WHAT THE TASK REQUIRES >> Output exactly the lines from the first one down to the line containing "S.camera = camo", inclusive.

DATA SECTION >>

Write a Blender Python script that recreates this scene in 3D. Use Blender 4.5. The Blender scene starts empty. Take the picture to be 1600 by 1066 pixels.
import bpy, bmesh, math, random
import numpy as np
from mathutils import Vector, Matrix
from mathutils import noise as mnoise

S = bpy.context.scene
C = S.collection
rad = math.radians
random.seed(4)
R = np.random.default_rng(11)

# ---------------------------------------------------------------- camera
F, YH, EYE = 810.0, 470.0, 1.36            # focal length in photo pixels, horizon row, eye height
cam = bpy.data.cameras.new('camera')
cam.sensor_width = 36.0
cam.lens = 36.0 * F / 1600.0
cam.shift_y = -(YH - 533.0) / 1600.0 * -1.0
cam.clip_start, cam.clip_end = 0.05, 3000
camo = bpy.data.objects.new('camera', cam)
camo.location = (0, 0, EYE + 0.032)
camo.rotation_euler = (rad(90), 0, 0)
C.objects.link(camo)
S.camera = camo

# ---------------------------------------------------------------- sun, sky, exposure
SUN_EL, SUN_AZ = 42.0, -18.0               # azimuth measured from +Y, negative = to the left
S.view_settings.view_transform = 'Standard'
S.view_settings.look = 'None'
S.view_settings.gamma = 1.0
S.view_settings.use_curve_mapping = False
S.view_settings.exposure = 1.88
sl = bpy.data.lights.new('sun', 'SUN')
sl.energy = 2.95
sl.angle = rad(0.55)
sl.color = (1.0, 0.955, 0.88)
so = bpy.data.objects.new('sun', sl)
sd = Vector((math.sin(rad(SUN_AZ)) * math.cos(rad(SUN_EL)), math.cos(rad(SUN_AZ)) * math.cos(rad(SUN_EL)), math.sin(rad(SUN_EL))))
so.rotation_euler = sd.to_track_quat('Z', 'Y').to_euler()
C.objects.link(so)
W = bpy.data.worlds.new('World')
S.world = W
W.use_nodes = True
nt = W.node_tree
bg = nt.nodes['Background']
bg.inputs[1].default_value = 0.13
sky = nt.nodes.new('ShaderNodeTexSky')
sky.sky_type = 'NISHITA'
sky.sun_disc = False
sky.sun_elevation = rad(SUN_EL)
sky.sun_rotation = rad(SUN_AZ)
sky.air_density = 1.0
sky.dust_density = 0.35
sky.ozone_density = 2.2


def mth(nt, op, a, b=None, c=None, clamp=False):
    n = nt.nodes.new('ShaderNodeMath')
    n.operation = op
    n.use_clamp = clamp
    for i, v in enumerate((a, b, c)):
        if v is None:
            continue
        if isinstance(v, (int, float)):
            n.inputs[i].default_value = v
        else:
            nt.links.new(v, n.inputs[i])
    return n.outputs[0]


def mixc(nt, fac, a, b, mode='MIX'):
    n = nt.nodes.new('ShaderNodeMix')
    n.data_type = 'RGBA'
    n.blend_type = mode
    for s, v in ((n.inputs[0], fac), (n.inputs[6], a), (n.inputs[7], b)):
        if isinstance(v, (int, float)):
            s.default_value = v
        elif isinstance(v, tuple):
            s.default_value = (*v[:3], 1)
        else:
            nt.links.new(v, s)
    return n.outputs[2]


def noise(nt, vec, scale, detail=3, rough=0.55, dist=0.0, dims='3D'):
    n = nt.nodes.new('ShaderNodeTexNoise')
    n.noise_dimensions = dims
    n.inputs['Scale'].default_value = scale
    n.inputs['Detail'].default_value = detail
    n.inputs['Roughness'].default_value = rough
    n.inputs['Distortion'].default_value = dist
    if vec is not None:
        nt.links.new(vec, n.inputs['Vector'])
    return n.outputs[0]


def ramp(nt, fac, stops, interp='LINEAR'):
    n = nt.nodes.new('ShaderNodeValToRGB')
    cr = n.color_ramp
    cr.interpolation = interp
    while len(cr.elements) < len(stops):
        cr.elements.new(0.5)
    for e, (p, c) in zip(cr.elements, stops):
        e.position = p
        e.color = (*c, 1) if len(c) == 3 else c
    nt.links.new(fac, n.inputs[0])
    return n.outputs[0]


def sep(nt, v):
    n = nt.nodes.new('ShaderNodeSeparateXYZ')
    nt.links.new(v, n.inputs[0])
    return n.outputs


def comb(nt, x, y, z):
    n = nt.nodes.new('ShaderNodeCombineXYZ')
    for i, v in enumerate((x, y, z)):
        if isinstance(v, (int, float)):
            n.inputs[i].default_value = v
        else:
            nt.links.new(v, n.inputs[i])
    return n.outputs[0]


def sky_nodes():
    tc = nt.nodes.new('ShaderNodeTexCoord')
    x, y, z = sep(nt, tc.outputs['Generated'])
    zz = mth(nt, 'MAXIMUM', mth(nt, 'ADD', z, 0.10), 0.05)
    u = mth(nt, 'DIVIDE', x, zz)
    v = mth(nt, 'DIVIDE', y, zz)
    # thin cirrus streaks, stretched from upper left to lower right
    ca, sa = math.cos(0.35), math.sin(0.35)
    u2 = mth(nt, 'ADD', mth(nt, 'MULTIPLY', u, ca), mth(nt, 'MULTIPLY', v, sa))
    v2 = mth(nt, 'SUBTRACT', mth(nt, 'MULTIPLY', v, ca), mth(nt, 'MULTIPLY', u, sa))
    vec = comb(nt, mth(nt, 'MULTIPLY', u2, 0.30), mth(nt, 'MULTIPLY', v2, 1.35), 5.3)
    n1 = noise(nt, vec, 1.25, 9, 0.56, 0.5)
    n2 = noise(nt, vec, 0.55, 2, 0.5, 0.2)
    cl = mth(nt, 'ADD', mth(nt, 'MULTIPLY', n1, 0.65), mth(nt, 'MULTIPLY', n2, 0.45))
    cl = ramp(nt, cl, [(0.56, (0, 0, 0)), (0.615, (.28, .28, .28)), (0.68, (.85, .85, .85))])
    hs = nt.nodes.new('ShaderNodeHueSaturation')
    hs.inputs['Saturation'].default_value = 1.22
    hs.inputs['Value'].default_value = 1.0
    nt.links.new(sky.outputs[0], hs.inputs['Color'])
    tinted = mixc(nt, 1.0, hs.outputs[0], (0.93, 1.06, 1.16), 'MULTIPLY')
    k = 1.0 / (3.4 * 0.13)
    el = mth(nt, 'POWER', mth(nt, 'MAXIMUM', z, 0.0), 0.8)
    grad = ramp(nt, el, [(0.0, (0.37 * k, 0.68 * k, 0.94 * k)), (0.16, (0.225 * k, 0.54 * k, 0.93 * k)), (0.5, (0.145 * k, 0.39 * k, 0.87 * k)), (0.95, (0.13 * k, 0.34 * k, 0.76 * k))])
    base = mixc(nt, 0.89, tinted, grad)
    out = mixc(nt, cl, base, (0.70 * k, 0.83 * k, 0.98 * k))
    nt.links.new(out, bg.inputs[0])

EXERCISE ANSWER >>
Write a Blender Python script that recreates this scene in 3D. Use Blender 4.5. The Blender scene starts empty. Take the picture to be 1600 by 1066 pixels.
import bpy, bmesh, math, random
import numpy as np
from mathutils import Vector, Matrix
from mathutils import noise as mnoise

S = bpy.context.scene
C = S.collection
rad = math.radians
random.seed(4)
R = np.random.default_rng(11)

# ---------------------------------------------------------------- camera
F, YH, EYE = 810.0, 470.0, 1.36            # focal length in photo pixels, horizon row, eye height
cam = bpy.data.cameras.new('camera')
cam.sensor_width = 36.0
cam.lens = 36.0 * F / 1600.0
cam.shift_y = -(YH - 533.0) / 1600.0 * -1.0
cam.clip_start, cam.clip_end = 0.05, 3000
camo = bpy.data.objects.new('camera', cam)
camo.location = (0, 0, EYE + 0.032)
camo.rotation_euler = (rad(90), 0, 0)
C.objects.link(camo)
S.camera = camo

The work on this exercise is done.